IHU On-Line - Pode explicar-nos o conceito de capital social e como este poderia responder às críticas de “esquerda”, feitas a este conceito?

Elena Battaglini -
Sobre o conceito de capital social tem sido escritos rios de tinta a partir dos trabalhos de Bourdieu , Granovetter e Putnam. Pessoalmente, retenho que, principalmente nos estudos territoriais, este conceito seja útil se for considerada a relevância “situacional e dinâmica” (PISELLI, 2001). Como afirma um conhecido estudioso italiano: “o capital social pode ser utilizado para finalidades diversas, segundo os vínculos e as oportunidades determinadas do contexto institucional no qual está inserido. O uso se modifica no tempo ao mudar das exigências de adaptação dos atores com respeito ao contexto” (TRIGILIA, 2001). Como estudiosa devo afirmar que, lastimavelmente, o alcance semântico deste conceito não tem sido satisfatoriamente operacionalizado em nível empírico. Como pessoa de “esquerda” digo que, para os fins da sustentabilidade, é a política que pode transformar o capital social em recursos positivos para o desenvolvimento sustentável de um território. A política à qual assinalo tem um papel crucial no mediar a relação entre sociedade e mercado, visto que pode fornecer quadros de referência: a valoração de um escopo geral, de um sistema de valores e identitário, baseado na inclusão social (cf. GARIBALDO, 2003).

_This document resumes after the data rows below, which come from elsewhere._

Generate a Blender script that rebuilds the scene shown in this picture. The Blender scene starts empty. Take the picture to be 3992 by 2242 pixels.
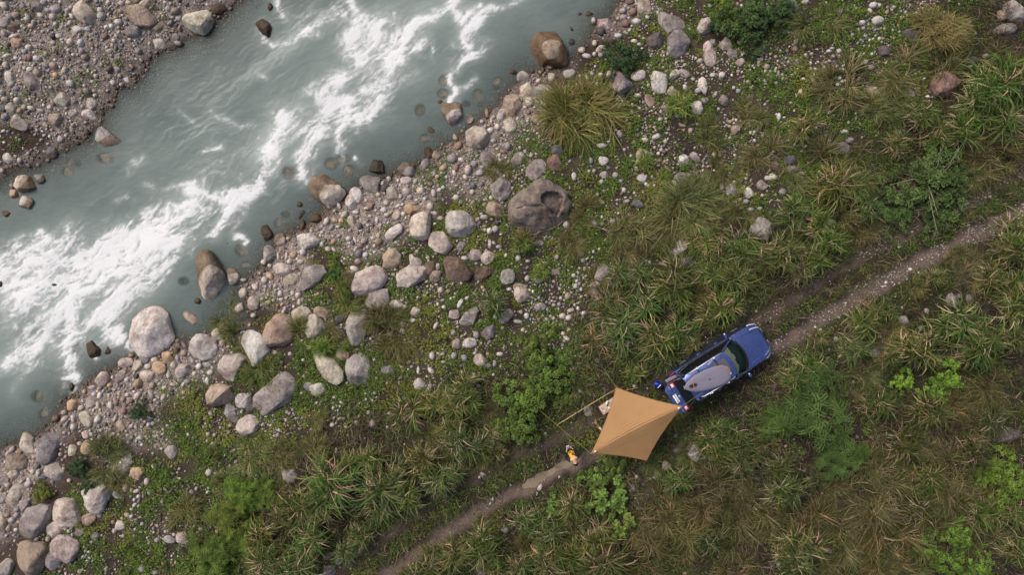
import bpy, bmesh, math, random
import numpy as np
from mathutils import Vector, Matrix, Euler

R = math.radians
rng = np.random.default_rng(7)
random.seed(7)
scene = bpy.context.scene
C = scene.collection

# ------------------------------------------------------------------ camera
CAM_H = 31.0          # drone height over the track
PXM = 85.0            # photo pixels per metre at z = 0
CX, CY = 1996.0, 1121.0
cam_data = bpy.data.cameras.new('drone_camera')
cam_data.sensor_width = 36.0
cam_data.lens = 36.0 * CAM_H / (3992.0 / PXM)
cam_data.clip_end = 3000.0
cam = bpy.data.objects.new('drone_camera', cam_data)
cam.location = (0, 0, CAM_H)
C.objects.link(cam)
scene.camera = cam

# ------------------------------------------------------------------ light (overcast)
SUN_EL, SUN_ROT = R(46), R(-48)
world = bpy.data.worlds.new('World')
scene.world = world
world.use_nodes = True
wn = world.node_tree.nodes
wl = world.node_tree.links
wn.clear()
sky = wn.new('ShaderNodeTexSky')
sky.sky_type = 'NISHITA'
sky.sun_disc = False
sky.sun_elevation = SUN_EL
sky.sun_rotation = SUN_ROT
sky.air_density = 1.0
sky.dust_density = 7.0
sky.ozone_density = 0.6
bg = wn.new('ShaderNodeBackground')
bg.inputs['Strength'].default_value = 0.12
wo = wn.new('ShaderNodeOutputWorld')
wl.new(sky.outputs[0], bg.inputs[0])
wl.new(bg.outputs[0], wo.inputs[0])
sun_data = bpy.data.lights.new('sun', 'SUN')
sun_data.energy = 1.5
sun_data.angle = R(24)
sun_data.color = (1.0, 0.97, 0.94)
sun = bpy.data.objects.new('sun', sun_data)
sd = Vector((math.sin(SUN_ROT) * math.cos(SUN_EL), math.cos(SUN_ROT) * math.cos(SUN_EL), math.sin(SUN_EL)))
sun.rotation_euler = sd.to_track_quat('Z', 'Y').to_euler()
sun.location = sd * 60
C.objects.link(sun)
scene.view_settings.view_transform = 'Standard'
scene.view_settings.look = 'None'
scene.view_settings.exposure = 0.0
scene.view_settings.gamma = 1.0
scene.view_settings.use_curve_mapping = False

# ------------------------------------------------------------------ helpers
def W(px, py, z=0.0):
    """photo pixel seen at height z -> world point"""
    k = (CAM_H - z) / CAM_H / PXM
    return Vector(((px - CX) * k, -(py - CY) * k, z))

D2N = 3992.0 / 2576.0
def DW(dx, dy, z=0.0):
    return W(dx * D2N, dy * D2N, z)
def toD(X, Y):
    return (X * PXM + CX) / D2N, (-Y * PXM + CY) / D2N

def lin(c):
    out = []
    for v in c:
        v = v / 255.0
        out.append(v / 12.92 if v <= 0.04045 else ((v + 0.055) / 1.055) ** 2.4)
    return tuple(out)

_T2 = rng.random((256, 256))
_T3 = rng.random((64, 64, 64))
def vn2(x, y, seed=0):
    x = np.asarray(x, float) + seed * 17.37; y = np.asarray(y, float) + seed * 31.71
    xi = np.floor(x).astype(int); yi = np.floor(y).astype(int)
    fx = x - xi; fy = y - yi
    fx = fx * fx * fx * (fx * (fx * 6 - 15) + 10); fy = fy * fy * fy * (fy * (fy * 6 - 15) + 10)
    a = _T2[xi & 255, yi & 255]; b = _T2[(xi + 1) & 255, yi & 255]
    c = _T2[xi & 255, (yi + 1) & 255]; d = _T2[(xi + 1) & 255, (yi + 1) & 255]
    return (a * (1 - fx) + b * fx) * (1 - fy) + (c * (1 - fx) + d * fx) * fy
def fbm2(x, y, seed=0, oct=4, gain=0.5):
    s = 0; amp = 1; tot = 0; f = 1
    for o in range(oct):
        s = s + amp * vn2(x * f, y * f, seed + o * 3.1); tot += amp; amp *= gain; f *= 2.03
    return s / tot
def vn3(p, seed=0):
    q = p + seed * 7.77
    i = np.floor(q).astype(int); f = q - i
    f = f * f * (3 - 2 * f)
    r = 0
    for dx in (0, 1):
        for dy in (0, 1):
            for dz in (0, 1):
                w = (f[:, 0] if dx else 1 - f[:, 0]) * (f[:, 1] if dy else 1 - f[:, 1]) * (f[:, 2] if dz else 1 - f[:, 2])
                r = r + w * _T3[(i[:, 0] + dx) & 63, (i[:, 1] + dy) & 63, (i[:, 2] + dz) & 63]
    return r
def sstep(a, b, x):
    t = np.clip((x - a) / (b - a), 0, 1)
    return t * t * (3 - 2 * t)

def seg_dist(X, Y, pts, vary=None):
    """distance of the points to a polyline (and the value interpolated along it)"""
    best = np.full(np.shape(X), 1e9); val = np.zeros(np.shape(X))
    for k in range(len(pts) - 1):
        ax, ay = pts[k][:2]; bx, by = pts[k + 1][:2]
        dx, dy = bx - ax, by - ay
        L = dx * dx + dy * dy + 1e-12
        t = np.clip(((X - ax) * dx + (Y - ay) * dy) / L, 0, 1)
        d = np.hypot(X - ax - t * dx, Y - ay - t * dy)
        m = d < best
        best = np.where(m, d, best)
        if vary is not None:
            val = np.where(m, vary[k] + (vary[k + 1] - vary[k]) * t, val)
    return (best, val) if vary is not None else best

def in_poly(X, Y, poly):
    ins = np.zeros(np.shape(X), bool)
    n = len(poly)
    for i in range(n):
        x1, y1 = poly[i]; x2, y2 = poly[(i + 1) % n]
        if y1 == y2:
            continue
        c = (y1 > Y) != (y2 > Y)
        ins ^= c & (X < (x2 - x1) * (Y - y1) / (y2 - y1) + x1)
    return ins
def poly_sdf(X, Y, poly):
    d = seg_dist(X, Y, list(poly) + [poly[0]])
    return np.where(in_poly(X, Y, poly), d, -d)

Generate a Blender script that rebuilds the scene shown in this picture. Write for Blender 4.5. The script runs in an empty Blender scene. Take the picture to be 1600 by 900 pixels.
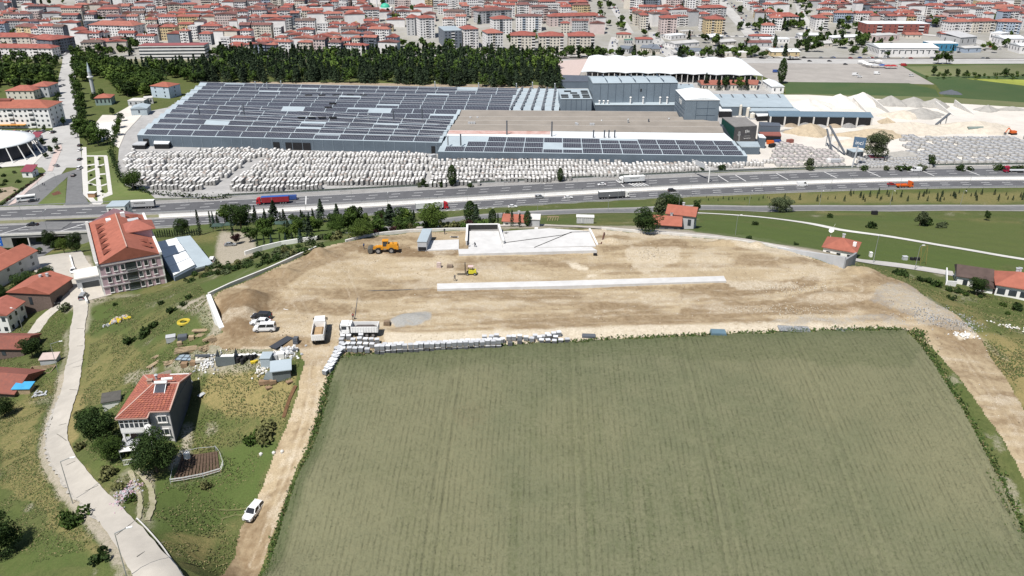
import bpy,bmesh,math,random
import numpy as np
from mathutils import Vector,Matrix
R = math.radians
rnd = random.Random(7)
nrng = np.random.default_rng(7)
SC = bpy.context.scene
COL = SC.collection

# ------------------------------------------------------------------ camera, world, sun, exposure
F_PX,PITCH,CAM_Z = 1230.0,R(25.1),130.0
cam_d = bpy.data.cameras.new("camera"); cam_o = bpy.data.objects.new("camera",cam_d); COL.objects.link(cam_o)
cam_d.sensor_width = 36.0; cam_d.lens = F_PX / 1600 * 36.0
cam_d.clip_start = 1.0; cam_d.clip_end = 20000
cam_o.location = (0,0,CAM_Z); cam_o.rotation_euler = (R(90) - PITCH,0,0)
SC.camera = cam_o
SUN_EL = R(60); SH = Vector((0.58,0.81)).normalized()      # direction shadows fall on the ground
w = bpy.data.worlds.new("World"); SC.world = w; w.use_nodes = True
nt = w.node_tree; nt.nodes.clear()
sky = nt.nodes.new("ShaderNodeTexSky"); sky.sky_type = 'NISHITA'; sky.sun_disc = False
sky.sun_elevation = SUN_EL; sky.sun_rotation = math.atan2(-SH.x,-SH.y); sky.altitude = 900
sky.air_density = 1.0; sky.dust_density = 1.2; sky.ozone_density = 1.0
bg = nt.nodes.new("ShaderNodeBackground"); bg.inputs['Strength'].default_value = 0.072
wo = nt.nodes.new("ShaderNodeOutputWorld")
nt.links.new(sky.outputs[0],bg.inputs[0]); nt.links.new(bg.outputs[0],wo.inputs[0])
sun_d = bpy.data.lights.new("sun",'SUN'); sun_d.energy = 4.9; sun_d.angle = R(0.53); sun_d.color = (1.0,0.965,0.92)
sun_o = bpy.data.objects.new("sun",sun_d); COL.objects.link(sun_o); sun_o.location = (-100,-60,250)
sdir = Vector((SH.x * math.cos(SUN_EL),SH.y * math.cos(SUN_EL),-math.sin(SUN_EL)))
sun_o.rotation_euler = sdir.to_track_quat('-Z','Y').to_euler()
SC.view_settings.view_transform = 'Standard'; SC.view_settings.look = 'None'
SC.view_settings.exposure = 0.33; SC.view_settings.gamma = 1.0

# ------------------------------------------------------------------ from picture to place
CP,SP = math.cos(PITCH),math.sin(PITCH)
def ray(u,v):
    dx = (u - 800) / F_PX; dv = (v - 450) / F_PX
    return dx,CP - dv * SP,-SP - dv * CP
def at(u,v,z=0.0):
    dx,dy,dz = ray(u,v); t = (z - CAM_Z) / dz
    return Vector((dx * t,dy * t,z))

# ---- terrain: heights known at chosen places, smooth between them
HW_FAR = [(-200,331),(0,322),(140,321),(245,316),(400,303),(600,296),(800,287),(1000,277),(1200,266),(1400,262),(1600,260),(1800,259)]
HW_MED = [(-200,352),(0,344),(130,341),(245,336),(400,331),(600,319),(800,307),(1000,295),(1200,283),(1400,281),(1600,280),(1800,279)]
HW_NEAR = [(-200,374),(0,365),(130,362),(245,357),(400,345),(600,337),(800,325),(1000,311),(1200,299),(1400,296),(1600,294),(1800,293)]
def fit(px):
    p = np.array([at(u,v)[:2] for u,v in px]); return np.polyfit(p[:,0] / 300,p[:,1],4)
cf,cm_,cn = fit(HW_FAR),fit(HW_MED),fit(HW_NEAR)
def _lin(c,x):
    x = np.asarray(x,float); xc = np.clip(x,-300,340)
    s = np.where(x > 340,(x - 340) * .02,np.where(x < -300,(x + 300) * .12,0))
    return np.polyval(c,xc / 300) + s
y_far = lambda x: _lin(cf,x); y_med = lambda x: _lin(cm_,x); y_near = lambda x: _lin(cn,x)

CTRL = [
 # left village and school
 (45,394,-6),(10,392,-6),(78,390,-4),(-60,400,-4),(118,388,3),(100,404,13),(60,412,12),(75,430,17),(100,450,20),(20,400,9),(20,440,15),(0,480,15),(-80,450,12),
 (125,480,20),(125,500,20),(115,550,20),(100,600,23),(85,640,26),(75,690,30),(100,750,36),(150,800,40),(200,850,43),(260,895,45),
 (165,462,20),(262,442,20),(200,455,20),(300,420,18),(330,416,18),(345,360,12),(380,385,15),(375,345,3),(300,350,4),(250,372,4),
 (30,490,14),(60,560,19),(0,600,20),(50,600,22),(0,540,15),(0,660,22),(-100,640,18),(50,700,27),(30,800,33),(100,860,40),(10,890,36),(-100,850,32),
 # garden above the highway
 (420,380,16),(430,362,10),(480,370,14),(500,352,6),(560,360,12),(600,350,7),(620,357,13),(680,352,12),(700,345,8),(660,345,5),
 # slope left of the works
 (200,480,24),(160,520,24),(250,470,29),(300,455,35),(318,470,42),(380,420,38),(400,405,36),(450,392,39),(485,380,40),(520,374,40),(330,510,46.5),
 (150,600,27),(185,600,33),(220,540,36),(240,600,42),(300,560,46),(270,530,43),(300,500,43.5),
 (240,680,42),(290,640,43),(160,680,37),(130,650,32),(330,600,46),(300,690,41),(190,740,40),(400,620,46),(450,600,48),(350,750,39),(395,800,38),
 (250,800,41),(440,700,43),(370,880,36),(330,890,38),(400,900,36),(340,545,49),
 # works plateau
 (350,512,50),(332,462,50),(420,423,50),(500,388,50),(560,374,50),(640,363,50),(720,361,50),(800,361,50),(930,358,50),(1050,368,50),(1150,377,50),
 (1230,392,50),(1310,418,50),(1400,440,50),(1450,475,50),(1500,515,49),(500,520,50),(700,520,50),(1000,510,50),(1250,500,50),(1400,505,49.5),
 (600,430,50),(900,430,50),(1200,440,50),(420,480,50),(600,480,50),(850,480,50),(1050,480,50),(1350,470,50),
 # field
 (540,560,50),(800,560,49.5),(1100,560,49.5),(1400,560,49),(530,640,47),(800,640,47.5),(1100,640,47.5),(1450,640,47),
 (480,760,44),(800,760,44),(1100,760,44),(1520,760,44),(430,900,40),(800,900,40),(1100,900,40),(1600,900,40),(800,1050,36),(1500,1050,36),(300,1050,36),(1900,900,40),
 # right side
 (1560,640,47),(1590,740,44.5),(1550,560,47),(1600,560,46),(1900,700,42),(1580,465,42),(1500,440,41.5),(1500,475,44),(1440,440,44),(1380,415,42),(1345,405,41.5),
 (1700,500,40),(1900,560,38),(1320,395,41),(1240,380,37),(1180,368,34),(1200,380,37),(1100,357,33),(1060,357,33),(1000,357,33),(1200,345,24),(1300,350,26),(1100,336,20),
 (1300,362,28),(1600,408,35),(1450,385,32),(1700,440,36),(1400,332,8),(1200,332,8),(1000,333,9),(1600,332,8),(1800,332,8),(1400,318,5),(1200,318,5),(1600,318,5),(1800,318,5),
 (1400,345,14),(1590,348,14),(1800,360,17),(1050,318,5),(950,320,4),(900,333,10),(800,338,10),(720,345,10),(930,350,26),(805,352,30),(880,356,32),(760,350,28),(850,345,20),
]
cp = np.array([tuple(at(u,v,z)) for u,v,z in CTRL])
n = len(cp)
dist = np.hypot(cp[:,None,0] - cp[None,:,0],cp[:,None,1] - cp[None,:,1])
PHI = np.sqrt(dist**2 + 2.0**2)
PM = np.c_[np.ones(n),cp[:,0] / 100,cp[:,1] / 100]
A = np.block([[PHI + np.eye(n) * -0.15,PM],[PM.T,np.zeros((3,3))]])
sol = np.linalg.solve(A,np.r_[cp[:,2],0,0,0]); WTS,PC = sol[:n],sol[n:]
def sstep(t): t = np.clip(t,0,1); return t * t * (3 - 2 * t)
def Hf(x,y):
    x = np.atleast_1d(np.asarray(x,float)); y = np.atleast_1d(np.asarray(y,float)); out = np.empty(x.shape)
    xf,yf,of = x.ravel(),y.ravel(),out.ravel()
    for a in range(0,len(xf),20000):
        X,Y = xf[a:a+20000],yf[a:a+20000]
        ph = np.zeros(len(X))
        near = Y < 520
        if near.any():
            Xn,Yn = X[near],Y[near]
            r = np.sqrt((Xn[:,None] - cp[None,:,0])**2 + (Yn[:,None] - cp[None,:,1])**2 + 4.0)
            ph[near] = r @ WTS + PC[0] + PC[1] * Xn / 100 + PC[2] * Yn / 100
        ph = np.clip(ph,-8,55)
        d = y_near(X) - Y
        z = ph * sstep((d + 1) / 14)
        # cutting in front of the underpass
        town = 26 * sstep((Y - 840) / 480) + np.clip(Y - 1180,0,700) * .035
        z = np.where(d < -1,town,z)
        t = sstep((X + 300) / 20) * sstep((-184 - X) / 16) * (d > -4)
        of[a:a+20000] = z * (1 - t) + np.minimum(z,-6 + np.maximum(0,d - 24) * .34) * t
    return of.reshape(x.shape)
def hz(x,y): return float(Hf(x,y)[0])
_T = np.concatenate([np.linspace(0,1,420)])
def G(u,v,dz=0.0):
    """the ground point seen at a place in the photograph"""
    dx,dy,dz_ = ray(u,v)
    t0 = (62 - CAM_Z) / dz_; t1 = (-10 - CAM_Z) / dz_ if dz_ < -.02 else 4000
    t = t0 + (t1 - t0) * _T
    g = CAM_Z + dz_ * t - Hf(dx * t,dy * t)
    k = np.where(g < 0)[0]
    k = int(k[0]) if len(k) else len(t) - 1
    a,b = t[max(k - 1,0)],t[k]
    for _ in range(3):
        tt = np.linspace(a,b,9); gg = CAM_Z + dz_ * tt - Hf(dx * tt,dy * tt)
        kk = np.where(gg < 0)[0]; kk = int(kk[0]) if len(kk) else 8
        a,b = tt[max(kk - 1,0)],tt[kk]
    return Vector((dx * b,dy * b,CAM_Z + dz_ * b + dz))
def GP(px): return [G(u,v) for u,v in px]
def inside(px,py,poly):
    m = np.zeros(px.shape,bool); k = len(poly)
    for i in range(k):
        x1,y1 = poly[i][0],poly[i][1]; x2,y2 = poly[(i + 1) % k][0],poly[(i + 1) % k][1]
        if y1 == y2: continue
        c = ((y1 > py) != (y2 > py)) & (px < (x2 - x1) * (py - y1) / (y2 - y1) + x1)
        m ^= c
    return m
def dist_line(px,py,pts):
    d = np.full(px.shape,1e9)
    for a,b in zip(pts[:-1],pts[1:]):
        ax,ay,bx,by = a[0],a[1],b[0],b[1]; L = (bx - ax)**2 + (by - ay)**2 + 1e-9
        t = np.clip(((px - ax) * (bx - ax) + (py - ay) * (by - ay)) / L,0,1)
        d = np.minimum(d,np.hypot(px - ax - t * (bx - ax),py - ay - t * (by - ay)))
    return d
def vnoise(x,y,s,seed=0):
    """smooth value noise for arrays, 0..1"""
    x = x / s + 1000.5; y = y / s + 1000.5
    xi,yi = np.floor(x).astype(np.int64),np.floor(y).astype(np.int64); fx,fy = x - xi,y - yi
    fx = fx * fx * (3 - 2 * fx); fy = fy * fy * (3 - 2 * fy)
    def h(a,b):
        v = (a * 374761393 + b * 668265263 + seed * 974711) & 0xffffffff
        v = ((v ^ (v >> 13)) * 1274126177) & 0xffffffff
        return ((v ^ (v >> 16)) & 0xffff) / 65535.0
    return (h(xi,yi) * (1 - fx) + h(xi + 1,yi) * fx) * (1 - fy) + (h(xi,yi + 1) * (1 - fx) + h(xi + 1,yi + 1) * fx) * fy
def fbm(x,y,s,seed=0,o=4):
    v = 0; a = .5
    for i in range(o): v = v + a * vnoise(x,y,s / 2**i,seed + i); a *= .5
    return v / (1 - .5**o)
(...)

IHU On-Line - Qual é a importância das universidades em relação à formação de capital humano, um capital humano que não seja sujeito às flutuações do mercado?

Elena Battaglini -
Responder a esta pergunta, neste momento histórico, na Itália, me provoca uma dor pungente. Deixar de lado a emotividade de quem, como eu, junto a muitos outros, está assistindo ao desmantelamento de um sistema pedagógico que até poucos anos atrás constituía uma excelência na Europa, escusai-me, requer certo esforço. Considerado isso, o estudo universitário, a meu ver, deve contribuir para formar nos estudantes três aspectos:

— a consciência crítica: numa palavra, a curiosidade no lançar-se além das aparências e, conjuntamente, a paixão pelo rigor e o método de uma argumentação, verdadeiro parâmetro com que distinguir verdades científicas de afirmações subjetivas;

— o senso do relativo: o saber posicionar um fenômeno ou uma argumentação no contexto espaço-temporal do qual se faz expressão;

— a capacidade de captar os nós dos sistemas (complexos): objeto de estudo e, quem sabe, a vontade de analisar a direção causal dos liames entre estes.
Eis, um estudante que queira, digamo-lo assim, cavalgar as flutuações do mercado, e não ser, ao invés, atropelado por elas, deve poder adquirir estas competências.


IHU On-Line - Qual é o papel do capital social no atribuir valor ao território, principalmente quando falamos de sustentabilidade?

Elena Battaglini -
O papel do capital social em nível territorial se desempenha em termos de qualidades de dinâmicas relacionais entre os atores socioeconômicos e os cidadãos, na qualidade do patrimônio de conhecimentos, também tácitos e, enfim, na confiança entre sujeitos e entre estes e as instituições.


IHU On-Line - O que é preciso fazer para não confundir a sociedade civil com o mercado?

Elena Battaglini -
É necessário saber olhar longe, além dos termos eleitorais ou os lucros de curto prazo. E pensar no futuro das próximas gerações. Gerações às quais é preciso poder pelo menos fazer desfrutar dos recursos (já escassos) aos quais faziam referência os nossos pais.